Next summer I’m going to Dawson City. A small town, because technically that’s what it is now, far into the Yukon that you can drive to from Whitehorse in about six hours or take a smaller plane from the two in a flight that takes about an hour, which is what I’ll be doing.
Dawson City isn’t on many people’s lists for travel but it’s been on mine for ages. I don’t know when I first heard of Dawson City but I know I heard about it from my dad and his lifelong goal of having the Sourtoe Cocktail, a cocktail which has a real mummified human toe in it that people can drink to the join the club (the toe just has to touch your lip). My dad achieved his goal last year when he visited Dawson in January (I’m told it was very good) and having the drink himself and now it’s my turn, or it will be next year.

The toe in question.
When I tell people about my trip they either 1) haven’t heard of the Sourtoe Cocktail and 2) are immediately disgusted by it and think I’m some sort of crazy (and maybe I am). I’m not going to defend myself or say why I want to drink the Sourtoe Cocktail except that it seems like a cool and different thing to do, and it’s just a toe that touches your lips, it’s not like you’re eating a person it isn’t that bad!
So now I’m planning my trip and all I want to do besides having a drink with a toe in it, because there’s a lot to do in Dawson during the tourist season (unlike in January when my dad visited). From boating tours, an authors cabin, panning for gold, and a Casino with vaudeville inspired shows, I know I won’t be bored on my trip. So I’m writing everything down that I want to do, planning an itinerary way to early because another reason this trip is so exciting is that it’s the first time I’ll be travelling alone.
I’ve told my friends about this and I get a variety of responses but the most common are that they could either never travel alone and to tell me to be safe.
I don’t know what travelling alone will be like but I’m excited for it, I know it will be a kind of adventure all on its own. I’m responsible for what I do and I just get to do what I want too without worrying about someone else’s schedule. It almost sounds selfish, and maybe it is to a certain extent that travelling alone is, or maybe it’s just the introvert in me excited to have time alone in a place where I will be alone. Not that I particularly like loneliness but I’ve learned to live with it, I’ve learned to acknowledge it as an acquaintance of sorts. And it makes me kind of sad to hear my friends talk about how they could never travel alone because it just seems like such a freeing thing to do. Of course maybe once I do it I’ll change my mind, but I hope not.
And I know the “be safe” is a kindness of its own, but I wish it was something that didn’t need to be said, a fear I wish I didn’t need to have. Already planning what stories I will tell and practice in my head and who I will pretend to be visiting or why I am up their if a stranger asks me where I’m going, why I’m going. The little ways I’ve been taught to stay safe.

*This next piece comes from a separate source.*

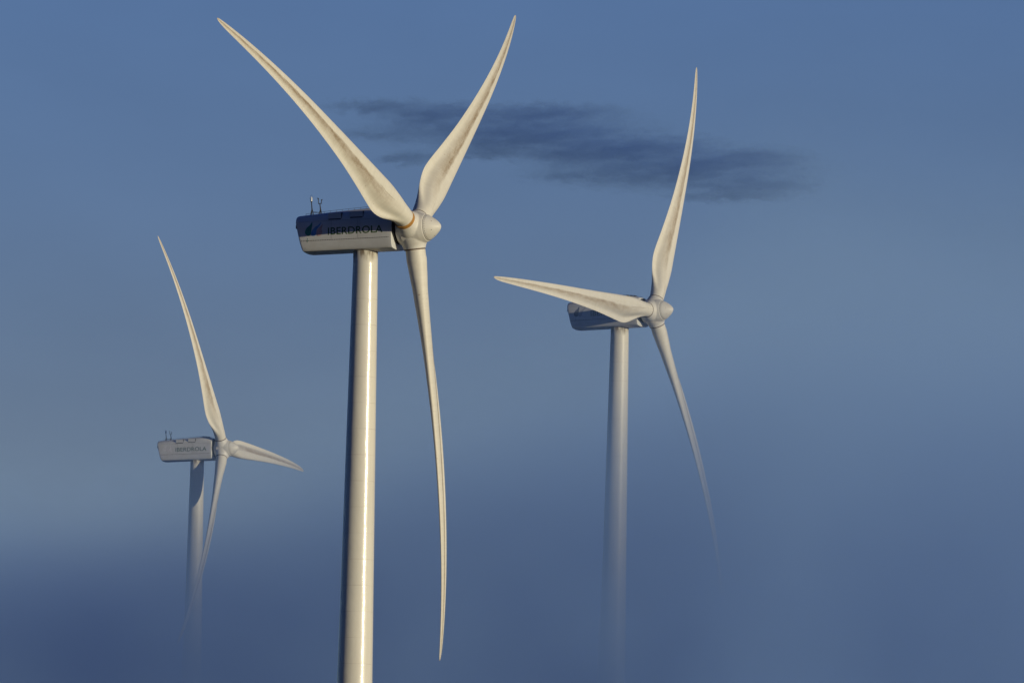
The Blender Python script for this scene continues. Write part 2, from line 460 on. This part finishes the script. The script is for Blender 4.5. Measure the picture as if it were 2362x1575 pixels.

Which is overthinking of course, but that who I’ve always been. And as a woman travelling alone for the first time I need to think ahead, need to plan ahead, need to be careful and think of the ways to be safe. Chances are nothing will happen, but we’ve all heard the stories that trickle from the mouths of friends and neighbours and co-workers, from newspaper articles and news stories of all the things that can go wrong when women travel alone. Another face, another podcast to listen too.
I wish that planning for a trip I’ve always wanted and am finally going on didn’t include a safety plan. I wonder if men have to worry about this when they travel alone, I wonder if other women and people do to or if it’s just me and my head that won’t stop. But these worries, this extra travel plan won’t stop me from enjoying myself. I’m still just as excited for my trip as ever, it’s just something I wish I didn’t have to plan.